Although it might seem a good idea to cut duplication in law and management studies so that, for example, there might be just one law school instead of five, do we really want to lose the distinctive and valuable features of, for example, the Waikato law degree, with its emphasis on treaty law and the social context of law?

This is not to say that a move away from short-term, exclusively market considerations is not long overdue. The market is an unsatisfactory master, imposing a narrow, short-term perspective and requiring universities to respond to every movement in whim or fashion. If the customer is always king, this can be as great a threat to academic independence as direct government intervention.

The proposed tertiary education commission will presumably provide insulation against direct market pressures, particularly if it operates a funding system that is not driven exclusively by markets and numbers.

It is widely agreed that universities should be responsive to national needs and not just to consumer demands. The danger here is that what is already happening might be overlooked. The universities are already collaborating in and helping the national interest.

New Zealand universities pool their autonomy, to a degree unique in the international context, in approving and assuring the quality of their offerings and in avoiding unnecessary duplication.

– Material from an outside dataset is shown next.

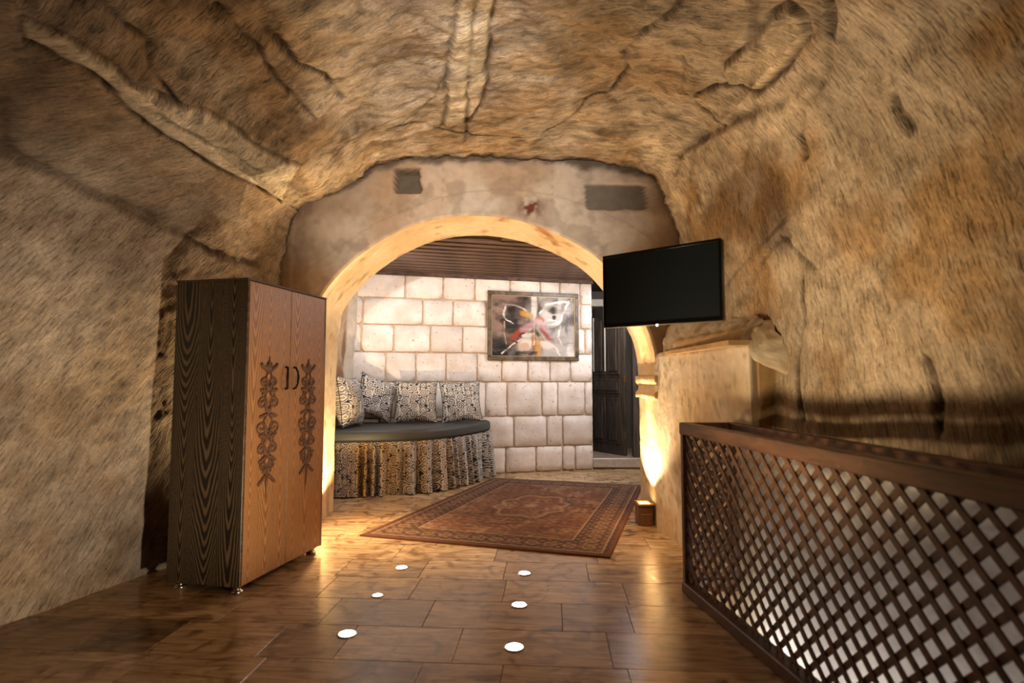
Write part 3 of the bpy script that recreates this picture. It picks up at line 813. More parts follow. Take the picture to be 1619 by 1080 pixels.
# ------------------------------------------------------------------ lounge behind the arch
def by(x): return 8.12 + .27 * x
bn = Vector((.27, -1, 0)).normalized(); bu = Vector((1, .27, 0)).normalized()
SC = math.hypot(1, .27)
bw = MB()
ba = math.atan2(.27, 1)
MW = Matrix.Translation((0, 8.12, 0)) @ Matrix.Rotation(ba, 4, 'Z')
bw.box((-2.35, .03, -.1), (1.185 * SC, .4, 2.85), MW)
backw = bw.build('wall_far', M_mortar); backw['kind'] = 'structure'
HC = [0, .355, .785, 1.265, 1.665, 2.035, 2.395, 2.76]
JX = {6: [-1.444, -.946, -.517, -.022, .41, .695, 1.0], 5: [-1.975, -1.21, -.808, -.35, .05, .5, 1.0], 4: [-1.992, -1.581, -1.107, -.678, -.173, .3, .75, 1.07],
      3: [-2.072, -1.68, -1.293, -.9, -.478, -.138, .229, .549, .848], 2: [-1.948, -1.554, -1.174, -.775, -.364, -.066, .428, .658, 1.062],
      1: [-1.747, -1.348, -.939, -.432, .031, .499, .73], 0: [-1.584, -1.019, -.55, -.084, .344, .728, .914]}
rb = random.Random(11)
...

The University of Waikato already works closely with regional polytechnics, through a consortium called the Tertiary Alliance, providing credit-transfer arrangements of some sophistication as well as collaborative arrangements in staff development and in library and information-technology provision. Moreover, we are more than happy to join with other universities in buying expensive pieces of equipment, and we collaborate effectively in attracting overseas students to New Zealand.

If collaboration is seen as desirable, as it clearly is, it would be foolish to overlook what is already being done and the possibilities of extending that still further. It is not only inter-university cooperation that is being undertaken. We can and should continue to develop close relations with local business and the private sector generally. The notion that collaboration can only happen, and that competition can only be displaced, if central government intervenes is, in other words, a misapprehension.

The report takes a welcome look at some important issues and proposes a refreshing change of direction. Partnership with government is something we can all sign up to. But it is collaboration, not central direction, that should be the name of the game.

Bryan Gould is vice-chancellor of the University of Waikato, New Zealand.